Today she makes her home in Montparnasse, a green oasis she describes as being “like a fairytale – It’s marvelous to be able to live in this place, walk around barefoot…Sometimes when the moon is full you rush out naked and take a moonbath.” She adds playfully: “I have a reputation of being sort of mad, you see.” Judith Bledsoe’s work has been exhibited all over the world, including, not surprisingly, such exotic locales as Mallorca, Capri, Uruguay, the Canary Islands, and in her home country of France. Her lithograph “Noah’s Ark” was chosen for a UNICEF Christmas card design – yet it is that very childlike quality in her art that belies the sophistication of Bledsoe’s form of expression. Like her personal artistic “gods” Bonnard, Vuillard, and Matisse, Bledsoe revels in the primitivist’s license to pour forth uplifting, joyous, radiantly colored images, free from pretension or cynicism. Flowers, animals, simple folk, fantastic beasts, carnivale and the human parade of eccentric and beautiful life – all are vehicles for Bledsoe’s unabashed love for living, for sensual delights, emotional abundance, and soulful spontaneity.
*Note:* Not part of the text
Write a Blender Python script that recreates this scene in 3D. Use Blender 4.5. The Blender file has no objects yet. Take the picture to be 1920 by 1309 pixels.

 In her own words, “My involvement in art has come as naturally as breathing – I could not have done anything else. It is all a matter of seduction, as most things in life are. Inspiration grows out of doing the actual work itself, from working steadily and keeping your sensitivity alive to everything.”“Art for me is magic,” says Bledsoe, “although it’s also magic when someone falls in love with a work of art, sees it and has to have it live with them in their home. That’s what art is – a torrid love story. You have to create it with your heart full of flowers.”

 

 

Leslie Schenk:

"Judith Bledsoe’s delicious oeuvre exemplifies a great truth about the art of figurative painting: representation is idea, color is emotion. This puts her one-up on abstract painters who have only colors to work with, any of their non-evocative ideas as arbitrary as Rorschach inkblots. Whether she depicts the infinite varieties of the human face, cats or watermelons, idea is there, and emotion, too, with the extra oomph provided by her extraordinary sense of what happens between form and form, between form and color, between one color and another. Most ingratiatingly, the emotion her paintings invariably give rise to is joy. We don’t have many painters in our new millennia who arrive at that. "
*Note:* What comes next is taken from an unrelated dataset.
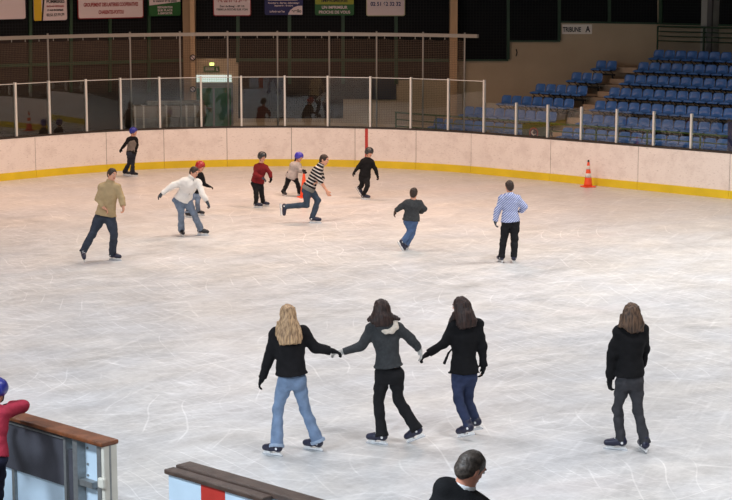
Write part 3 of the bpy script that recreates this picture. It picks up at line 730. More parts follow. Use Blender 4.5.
# round club emblem panel on the front railing
uu = u_on(534.5, V_T, 1.0); o = np.array(W(uu, V_T-.02, .70)); t = empty('emblem_panel', o); tag(t, 'dark green panel with a round red and white club emblem on the front railing', 'panel')
m = MB(o); m.uvbox(uu-.42, uu+.42, V_T-.03, V_T-.01, .78, 1.38); m.build('panel_board', base('emblem_panel_green', srgb(40, 58, 46), .6), t)
nv = -NV; cc = np.array([nv[0]*.014, nv[1]*.014, .44])
ring(cc, .0005, .135, nv, .004, base('emblem_navy', srgb(28, 26, 60), .5), 'emblem_disc', t); ring(cc+np.array([nv[0], nv[1], 0])*.004, .125, .160, nv, .005, M_signred, 'emblem_ring', t)
m = MB(); q = np.array([nv[0], nv[1], 0])*.026+[0, 0, .44]; axx = np.array([AV[0], AV[1], 0])
m.bar(q+axx*-.07+[0, 0, .01], q+axx*-.01+[0, 0, .08], .022); m.bar(q+axx*-.06+[0, 0, .0], q+axx*.0+[0, 0, -.06], .02); m.bar(q+axx*.0+[0, 0, -.06], q+axx*.08+[0, 0, -.02], .014); m.build('emblem_figure', M_signwhite, t)
# deep blue padded post at the right edge
s = s_at(732.5, 1.5, .30); a, n = path(s, .30); t = empty('padded_post', (a[0]+.0, a[1], -.035)); tag(t, 'deep blue padded post behind the glass at the right edge of the photo', 'post')
m = MB(); m.bar((0, 0, 0), (0, 0, 1.93), .12, 20); m.build('padding', base('blue_post_padding', srgb(20, 34, 100), .6), t, True); m = MB(); m.bar((0, 0, 1.93), (0, 0, 1.98), .06, 16); m.build('post_cap', M_black, t)

# wrapped stack of spare boards behind the glass
bx0 = atY(132.5, 113, 51.85); bx1 = atY(206, 113, 52.35)
dd = np.array([bx1[0]-bx0[0], bx1[1]-bx0[1]]); Lb = np.linalg.norm(dd); dd /= Lb; nb = np.array([-dd[1], dd[0]])
o = np.array([(bx0[0]+bx1[0])/2, (bx0[1]+bx1[1])/2, -.035]); t = empty('wrapped_board_stack', o); tag(t, 'low stack of spare boards wrapped in grey plastic behind the glass', 'stack')
M_wrap = base('grey_plastic_wrap', srgb(104, 104, 98), .3, 0, .3, 4, .5, 14, spec=.6); M_boardstack = base('stack_beige_board', srgb(128, 118, 106), .7, 0, .1, 5)
def sb(l0, l1, w0, w1, z0, z1, name, mat, bev=0):
    m = MB(o); B = np.array([bx0[0], bx0[1]])
    m.prism([B+dd*l0+nb*w0, B+dd*l1+nb*w0, B+dd*l1+nb*w1, B+dd*l0+nb*w1], z0, z1); return m.build(name, mat, t, bevel=bev)
zt = atY(150, 106, 52.0)[2]
sb(0, Lb, 0, .55, -.035, .35, 'lower_pallet', M_boardstack); sb(0, Lb, -.01, .56, .36, zt*.55, 'wrapped_layer', M_wrap, .03); sb(.02, Lb-.02, 0, .55, zt*.56, zt*.80, 'wrapped_layer', M_wrap, .03)
sb(.0, Lb*1.0, -.02, .57, zt*.80, zt, 'board_layer', M_boardstack, .01); sb(Lb*.2, Lb*.98, .05, .5, zt+.02, zt+.13, 'top_board', M_wrap, .01)
for l in (.05, .30, Lb*.45, Lb*.72, Lb-.35): sb(l, l+.05, -.03, .58, .34, zt+.01, 'strap', base('light_strap', srgb(196, 194, 184), .5))
for z in (zt*.55, zt*.30+.2): sb(-.01, Lb+.01, -.025, .575, z-.015, z+.02, 'fold_edge', MATS['light_strap'])

# ================================================================== NEAR BOARDS (gate and bench board)
def nearuz(px, py, v):
    r = ray(px, py); t = v/(r[0]*NV[0]+r[1]*NV[1]); X, Y = r[0]*t, r[1]*t; return X*AV[0]+Y*AV[1], CAMH+r[2]*t
VO = 9.97; VI = 10.11            # outer and inner faces
def nbox(px0, px1, z0, z1, d0_, d1_, name, mat, parent, org, pyref=460, bev=0):
    u0 = nearuz(px0, pyref, VO)[0] if px0 is not None else None; u1 = nearuz(px1, pyref, VO)[0]
    m = MB(org); m.uvbox(u0, u1, VO+d0_, VO+d1_, z0, z1); return m.build(name, mat, parent, bevel=bev)
ug, _ = nearuz(60, 440, VO); go = np.array(W(ug, VO+.09, -.035)); gate = empty('rink_gate', go)
tag(gate, 'pale blue backed rink gate section with brown top rail and dark mat at lower left', 'gate')
uL = nearuz(-70, 440, VO)[0]; uR = -12.85
def gb(u0, u1, v0, v1, z0, z1, name, mat, bev=0, par=gate, org=go):
    m = MB(org); m.uvbox(u0, u1, v0, v1, z0, z1); return m.build(name, mat, par, bevel=bev)
U = lambda px: nearuz(px, 470, VO)[0]
gb(uL, uR-.05, VO+.10, VI, 0, 1.12, 'board_panel', M_panelblue)
gb(uL, uR, VO-.04, VI+.03, 1.12, 1.165, 'top_rail', M_brown, .012)
gb(uL, U(64), VO+.02, VO+.05, .60, 1.11, 'rubber_mat', M_matgrey, .006)
gb(uL, U(64.5), VO+.0, VO+.03, 1.075, 1.095, 'mat_trim', M_steel)
gb(uL, U(63), VO+.055, VO+.075, .04, .60, 'lower_sheet', M_panelblue)
gb(U(63), U(65.2), VO+.01, VO+.10, 0, 1.12, 'frame_post', M_steel)
gb(U(65.2), U(71.5), VO+.04, VO+.09, 0, .97, 'dark_channel', M_matgrey)
gb(U(73), U(77.5), VO+.0, VO+.10, 0, 1.12, 'frame_post', M_steel)
gb(U(97), U(101), VO+.0, VO+.10, 0, 1.12, 'frame_post', M_steel)
gb(U(77.5), U(90), VO+.02, VO+.09, .66, .72, 'cross_bracket', M_steel); gb(U(10), U(12.5), VO+.02, VO+.10, 0, .60, 'frame_post', M_steel)
gb(uR-.05, uR-.005, VO-.01, VI+.01, 0, 1.12, 'end_post', M_cream, .008); gb(uR-.01, uR-.002, VO+.055, VO+.075, 0, 1.12, 'end_post_groove', M_steel)
gb(uR-.07, uR+.02, VO-.045, VO+.0, .72, .82, 'latch', M_cream, .015)
m = MB(go)
for px, z in ((60, 1.05), (80, 1.02), (96, 1.02), (80, .86), (96, .86), (80, .75), (96, .55)):
    q = np.array(W(U(px), VO+.10, z)); m.bar(q, q-np.array([NV[0], NV[1], 0])*.012, .012, 8)
m.build('bolt_heads', M_steel, gate)
# bench board with red stripe
uB0 = nearuz(168, 480, 9.80)[0]; bo = np.array(W(uB0+1.2, VO, -.035)); bench = empty('bench_board', bo)
tag(bench, 'pale blue board with a red stripe and dark brown double top rail', 'rink board')
vB = 9.80; VO = 9.97; VI = 10.03
UBf = lambda px: nearuz(px, 485, vB)[0]
gb(uB0+.01, UBf(201), vB, VI, 0, 1.12, 'board_panel', M_panelblue, 0, bench, bo); gb(UBf(201), UBf(225), vB-.002, VI, 0, 1.12, 'red_stripe', M_redpl, 0, bench, bo); gb(UBf(225), uB0+1.7, vB, VI, 0, 1.12, 'board_panel', M_panelblue, 0, bench, bo)
gb(uB0+1.7, uB0+5, 9.93, VI, 0, 1.12, 'board_panel', M_panelblue, 0, bench, bo)
uE = nearuz(265, 498, vB)[0]
gb(uB0-.02, uE, vB-.03, 9.885, 1.12, 1.165, 'outer_rail', M_brown2, .01, bench, bo); gb(uB0-.0, uB0+5, 9.89, VI+.03, 1.13, 1.185, 'inner_rail', M_brown2, .01, bench, bo)
# near terrace where the man in front stands
m = MB(); m.uvbox(-40, 20, 3.2, 8.0, -.035, 1.20); tag(m.build('near_terrace', M_floor), kind='structure')

# ================================================================== TRAFFIC CONES
def cone(P, H, tilt, lab, cat='traffic cone', bands=((.34, .50), (.66, .80))):
    t = empty('traffic_cone', P); tag(t, lab, cat, 'orange traffic cones on the ice')
    R0 = .115*H/.7; R1 = .022*H/.7; zb = .03
    def rr(f): return R0+(R1-R0)*f
    m = MB(); s = .155*H/.7; m.prism([(-s, -s, 0), (s, -s, 0), (s, s, 0), (-s, s, 0)], 0, zb); m.build('base_plate', M_orange, t, bevel=.008)
    m = MB(); m.lathe((0, 0, 0), [(rr(i/10), zb+(H-zb)*i/10) for i in range(11)]); m.build('cone_body', M_orange, t, True)
    for f0, f1 in bands:
        m = MB(); m.lathe((0, 0, 0), [(rr(f0)+.003, zb+(H-zb)*f0), (rr(f1)+.003, zb+(H-zb)*f1)]); m.build('reflective_band', M_conew, t, True)
    m = MB(); m.lathe((0, 0, 0), [(R1+.006, H-.05), (R1+.002, H+.015)]); m.build('tip', M_black, t, True)
    t.rotation_euler = (0, tilt, .4); return t
cone(ground(588, 187), .70, 0, 'orange traffic cone with two pale bands standing by the far boards at right')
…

What’s more, she recently created the decors for a Paris production of  Jean Cocteau/Darius Milhaud’s ‘Boeuf sur le Toit’ and, in a completely  different style, for another called ‘Broadway’.  Ever versatile, she  also delights in painting, numbering and signing T-shirts as well as  shoes and boots commissioned by a fashionable Left Bank Paris  boutique, no less,, samplings of which have been prominently displayed  there.  Her paintings have been shown in many cities across the USA  (Las Vegas, San Francisco, etc), and recently in several Right-Bank  galleries in Paris including a show  at the Mona Bismarck Foundation  this summer.

What's next? A show in the lovely western Paris town of Crespieres in October.

Whether from her earliest lithographs to her latest paintings, collages or sidelines, you live with a Judith Bledsoe opus, you are daily reminded how good it is to be alive".